Short problem: Please give back word for word the lines below, from the first one through the one with "R = math.radians".

Recorded data:

= = =

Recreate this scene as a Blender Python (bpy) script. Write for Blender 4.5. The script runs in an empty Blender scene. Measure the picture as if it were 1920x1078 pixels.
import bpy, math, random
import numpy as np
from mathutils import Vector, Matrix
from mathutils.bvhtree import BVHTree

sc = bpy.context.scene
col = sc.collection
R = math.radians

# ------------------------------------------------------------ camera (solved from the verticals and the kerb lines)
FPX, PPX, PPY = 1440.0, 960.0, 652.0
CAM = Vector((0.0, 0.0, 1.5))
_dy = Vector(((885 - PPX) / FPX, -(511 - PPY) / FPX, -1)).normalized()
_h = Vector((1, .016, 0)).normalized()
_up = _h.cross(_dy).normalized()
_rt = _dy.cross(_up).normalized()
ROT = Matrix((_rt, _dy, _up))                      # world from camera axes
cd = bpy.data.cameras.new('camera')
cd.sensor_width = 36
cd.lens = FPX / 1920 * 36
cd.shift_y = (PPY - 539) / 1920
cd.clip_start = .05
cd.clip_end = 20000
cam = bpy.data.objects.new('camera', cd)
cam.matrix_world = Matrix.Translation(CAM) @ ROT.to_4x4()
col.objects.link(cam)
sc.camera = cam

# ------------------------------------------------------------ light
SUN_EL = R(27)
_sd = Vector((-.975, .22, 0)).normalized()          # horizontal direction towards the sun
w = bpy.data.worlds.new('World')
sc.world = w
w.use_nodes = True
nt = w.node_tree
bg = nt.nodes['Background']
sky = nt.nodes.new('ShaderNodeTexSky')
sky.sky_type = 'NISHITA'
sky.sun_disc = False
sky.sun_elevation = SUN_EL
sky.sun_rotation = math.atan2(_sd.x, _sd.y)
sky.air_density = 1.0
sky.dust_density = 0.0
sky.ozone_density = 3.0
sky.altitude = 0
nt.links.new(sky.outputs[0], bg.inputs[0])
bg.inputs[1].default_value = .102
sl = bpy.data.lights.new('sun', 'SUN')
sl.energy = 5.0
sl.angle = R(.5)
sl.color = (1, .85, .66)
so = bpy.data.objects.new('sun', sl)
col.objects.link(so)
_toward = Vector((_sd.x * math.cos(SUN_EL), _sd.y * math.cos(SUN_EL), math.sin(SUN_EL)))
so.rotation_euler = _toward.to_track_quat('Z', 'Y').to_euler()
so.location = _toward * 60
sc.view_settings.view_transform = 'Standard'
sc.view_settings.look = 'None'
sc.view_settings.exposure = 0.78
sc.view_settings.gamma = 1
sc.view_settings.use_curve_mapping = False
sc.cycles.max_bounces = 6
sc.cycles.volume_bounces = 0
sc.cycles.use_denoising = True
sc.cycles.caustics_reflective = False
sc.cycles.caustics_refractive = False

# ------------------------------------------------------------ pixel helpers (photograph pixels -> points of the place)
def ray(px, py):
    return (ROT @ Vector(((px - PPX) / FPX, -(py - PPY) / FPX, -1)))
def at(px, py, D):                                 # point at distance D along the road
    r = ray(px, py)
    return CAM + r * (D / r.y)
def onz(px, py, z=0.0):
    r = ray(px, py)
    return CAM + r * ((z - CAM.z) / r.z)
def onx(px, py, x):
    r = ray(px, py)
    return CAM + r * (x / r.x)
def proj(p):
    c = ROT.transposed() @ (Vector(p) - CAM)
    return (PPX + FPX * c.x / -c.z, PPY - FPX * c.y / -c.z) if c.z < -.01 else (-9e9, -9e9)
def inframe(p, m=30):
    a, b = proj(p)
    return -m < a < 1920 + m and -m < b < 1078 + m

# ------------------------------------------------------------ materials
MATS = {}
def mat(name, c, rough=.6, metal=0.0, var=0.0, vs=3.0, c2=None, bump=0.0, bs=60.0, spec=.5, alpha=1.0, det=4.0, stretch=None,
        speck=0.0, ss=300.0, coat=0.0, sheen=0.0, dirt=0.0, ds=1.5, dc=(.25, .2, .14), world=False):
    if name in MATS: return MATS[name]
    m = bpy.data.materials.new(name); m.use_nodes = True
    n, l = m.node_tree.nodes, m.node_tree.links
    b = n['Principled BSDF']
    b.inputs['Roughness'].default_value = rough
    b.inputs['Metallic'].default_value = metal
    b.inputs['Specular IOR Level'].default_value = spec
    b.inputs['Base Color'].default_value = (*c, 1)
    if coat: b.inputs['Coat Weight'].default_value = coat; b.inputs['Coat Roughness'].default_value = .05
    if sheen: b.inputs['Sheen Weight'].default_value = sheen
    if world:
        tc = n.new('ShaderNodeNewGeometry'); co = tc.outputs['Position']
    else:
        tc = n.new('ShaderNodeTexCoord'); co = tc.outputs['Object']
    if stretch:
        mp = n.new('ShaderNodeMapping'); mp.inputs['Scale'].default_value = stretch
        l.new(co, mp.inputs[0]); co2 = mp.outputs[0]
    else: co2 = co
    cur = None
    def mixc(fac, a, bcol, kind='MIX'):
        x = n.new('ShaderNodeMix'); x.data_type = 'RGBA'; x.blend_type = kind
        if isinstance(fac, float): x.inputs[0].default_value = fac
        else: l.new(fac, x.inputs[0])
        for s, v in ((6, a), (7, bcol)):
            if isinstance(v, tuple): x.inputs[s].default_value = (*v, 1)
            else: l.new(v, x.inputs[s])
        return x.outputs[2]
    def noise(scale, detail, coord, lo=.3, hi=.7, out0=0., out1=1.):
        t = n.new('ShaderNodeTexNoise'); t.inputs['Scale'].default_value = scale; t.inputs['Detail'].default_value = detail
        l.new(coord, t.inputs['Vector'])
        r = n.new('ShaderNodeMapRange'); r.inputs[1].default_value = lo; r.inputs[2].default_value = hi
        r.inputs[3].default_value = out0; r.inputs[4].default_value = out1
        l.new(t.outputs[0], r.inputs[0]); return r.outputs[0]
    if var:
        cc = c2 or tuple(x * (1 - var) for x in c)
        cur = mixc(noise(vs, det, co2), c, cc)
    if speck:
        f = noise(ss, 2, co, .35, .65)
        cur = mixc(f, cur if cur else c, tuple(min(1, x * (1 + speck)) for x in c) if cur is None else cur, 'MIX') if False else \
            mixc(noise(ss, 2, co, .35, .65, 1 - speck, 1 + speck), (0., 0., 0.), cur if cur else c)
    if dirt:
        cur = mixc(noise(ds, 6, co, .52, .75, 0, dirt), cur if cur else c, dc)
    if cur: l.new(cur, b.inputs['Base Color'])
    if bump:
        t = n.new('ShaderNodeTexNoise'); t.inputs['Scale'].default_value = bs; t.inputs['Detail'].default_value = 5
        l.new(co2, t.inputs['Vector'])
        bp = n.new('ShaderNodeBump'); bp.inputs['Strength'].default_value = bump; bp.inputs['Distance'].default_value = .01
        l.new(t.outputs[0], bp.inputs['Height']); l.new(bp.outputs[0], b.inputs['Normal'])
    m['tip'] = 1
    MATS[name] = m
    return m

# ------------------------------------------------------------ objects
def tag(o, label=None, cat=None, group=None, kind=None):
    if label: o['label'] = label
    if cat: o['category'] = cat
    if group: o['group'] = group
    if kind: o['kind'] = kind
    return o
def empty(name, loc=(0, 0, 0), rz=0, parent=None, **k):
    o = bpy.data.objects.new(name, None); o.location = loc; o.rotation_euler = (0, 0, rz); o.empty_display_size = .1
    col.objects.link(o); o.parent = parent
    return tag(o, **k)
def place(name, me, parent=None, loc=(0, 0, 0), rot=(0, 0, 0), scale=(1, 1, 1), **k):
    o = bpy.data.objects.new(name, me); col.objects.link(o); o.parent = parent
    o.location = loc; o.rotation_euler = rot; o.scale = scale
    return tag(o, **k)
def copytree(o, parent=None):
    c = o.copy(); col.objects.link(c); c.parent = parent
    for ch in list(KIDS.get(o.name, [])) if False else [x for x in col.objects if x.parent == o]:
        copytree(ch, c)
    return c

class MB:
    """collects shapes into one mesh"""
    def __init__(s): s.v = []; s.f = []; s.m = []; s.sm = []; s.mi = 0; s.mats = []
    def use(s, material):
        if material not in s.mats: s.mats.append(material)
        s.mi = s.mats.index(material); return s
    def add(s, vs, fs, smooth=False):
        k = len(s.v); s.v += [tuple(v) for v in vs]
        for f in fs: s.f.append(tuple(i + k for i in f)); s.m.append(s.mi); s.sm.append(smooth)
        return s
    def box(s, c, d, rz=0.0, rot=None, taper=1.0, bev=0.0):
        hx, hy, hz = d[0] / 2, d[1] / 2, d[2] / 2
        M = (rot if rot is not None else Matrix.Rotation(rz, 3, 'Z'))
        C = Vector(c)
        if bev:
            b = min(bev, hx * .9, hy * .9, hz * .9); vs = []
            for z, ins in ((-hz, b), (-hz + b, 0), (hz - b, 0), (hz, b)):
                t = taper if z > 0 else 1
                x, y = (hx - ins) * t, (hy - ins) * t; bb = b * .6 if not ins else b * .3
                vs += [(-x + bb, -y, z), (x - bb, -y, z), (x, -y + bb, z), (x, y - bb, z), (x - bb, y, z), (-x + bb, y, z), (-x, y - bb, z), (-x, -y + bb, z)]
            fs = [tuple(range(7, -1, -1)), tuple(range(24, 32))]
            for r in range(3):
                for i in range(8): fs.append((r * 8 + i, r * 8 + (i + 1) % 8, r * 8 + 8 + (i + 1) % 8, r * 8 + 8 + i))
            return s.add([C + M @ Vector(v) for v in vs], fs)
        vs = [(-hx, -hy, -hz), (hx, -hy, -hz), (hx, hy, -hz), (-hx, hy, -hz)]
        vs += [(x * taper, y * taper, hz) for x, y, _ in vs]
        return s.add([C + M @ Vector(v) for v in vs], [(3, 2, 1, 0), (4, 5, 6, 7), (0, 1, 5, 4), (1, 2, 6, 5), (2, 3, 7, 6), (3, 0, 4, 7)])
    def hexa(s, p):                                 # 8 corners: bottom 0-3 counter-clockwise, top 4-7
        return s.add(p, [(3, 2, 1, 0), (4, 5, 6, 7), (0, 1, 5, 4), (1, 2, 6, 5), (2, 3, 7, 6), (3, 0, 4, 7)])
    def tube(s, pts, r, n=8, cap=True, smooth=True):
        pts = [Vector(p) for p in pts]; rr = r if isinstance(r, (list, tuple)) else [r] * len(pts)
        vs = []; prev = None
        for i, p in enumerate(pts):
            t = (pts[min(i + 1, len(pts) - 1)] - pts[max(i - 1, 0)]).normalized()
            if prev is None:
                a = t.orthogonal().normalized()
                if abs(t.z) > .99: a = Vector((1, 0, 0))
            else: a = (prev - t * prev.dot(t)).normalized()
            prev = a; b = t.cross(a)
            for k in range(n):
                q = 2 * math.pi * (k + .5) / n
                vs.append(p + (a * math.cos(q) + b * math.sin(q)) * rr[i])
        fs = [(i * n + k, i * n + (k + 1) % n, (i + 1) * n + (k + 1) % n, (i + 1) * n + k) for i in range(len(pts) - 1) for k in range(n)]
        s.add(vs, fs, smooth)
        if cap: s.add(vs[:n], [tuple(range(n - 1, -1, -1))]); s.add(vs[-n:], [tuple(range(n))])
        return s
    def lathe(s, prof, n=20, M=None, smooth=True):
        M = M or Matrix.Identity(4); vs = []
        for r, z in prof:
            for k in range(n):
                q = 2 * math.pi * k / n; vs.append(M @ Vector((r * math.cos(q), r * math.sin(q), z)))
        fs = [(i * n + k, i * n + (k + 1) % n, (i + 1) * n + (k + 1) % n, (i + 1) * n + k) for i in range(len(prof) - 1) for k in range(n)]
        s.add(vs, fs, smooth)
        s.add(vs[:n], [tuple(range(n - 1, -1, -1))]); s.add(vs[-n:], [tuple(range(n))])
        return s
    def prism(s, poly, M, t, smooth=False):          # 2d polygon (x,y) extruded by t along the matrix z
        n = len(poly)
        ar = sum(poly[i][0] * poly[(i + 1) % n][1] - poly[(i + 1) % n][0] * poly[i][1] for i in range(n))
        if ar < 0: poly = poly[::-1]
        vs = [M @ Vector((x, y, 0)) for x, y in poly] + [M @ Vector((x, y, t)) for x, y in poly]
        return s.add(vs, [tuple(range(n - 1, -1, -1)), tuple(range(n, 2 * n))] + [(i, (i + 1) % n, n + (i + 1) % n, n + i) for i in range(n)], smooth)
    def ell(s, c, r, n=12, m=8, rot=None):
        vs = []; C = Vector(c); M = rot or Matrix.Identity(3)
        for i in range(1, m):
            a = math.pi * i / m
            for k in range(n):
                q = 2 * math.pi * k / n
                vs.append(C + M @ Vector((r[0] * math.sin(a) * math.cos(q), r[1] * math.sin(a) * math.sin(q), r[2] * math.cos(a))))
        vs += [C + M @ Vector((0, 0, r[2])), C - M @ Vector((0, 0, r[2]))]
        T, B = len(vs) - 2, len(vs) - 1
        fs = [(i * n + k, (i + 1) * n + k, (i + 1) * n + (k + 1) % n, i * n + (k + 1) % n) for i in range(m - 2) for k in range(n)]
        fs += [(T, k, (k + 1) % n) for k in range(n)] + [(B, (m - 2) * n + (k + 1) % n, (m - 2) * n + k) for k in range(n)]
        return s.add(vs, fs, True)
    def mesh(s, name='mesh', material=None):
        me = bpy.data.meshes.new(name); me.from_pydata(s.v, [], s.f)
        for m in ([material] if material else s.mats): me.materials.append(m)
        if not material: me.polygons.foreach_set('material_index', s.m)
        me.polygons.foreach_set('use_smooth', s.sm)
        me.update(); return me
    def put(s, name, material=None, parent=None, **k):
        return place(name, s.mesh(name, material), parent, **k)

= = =

Response:
Recreate this scene as a Blender Python (bpy) script. Write for Blender 4.5. The script runs in an empty Blender scene. Measure the picture as if it were 1920x1078 pixels.
import bpy, math, random
import numpy as np
from mathutils import Vector, Matrix
from mathutils.bvhtree import BVHTree

sc = bpy.context.scene
col = sc.collection
R = math.radians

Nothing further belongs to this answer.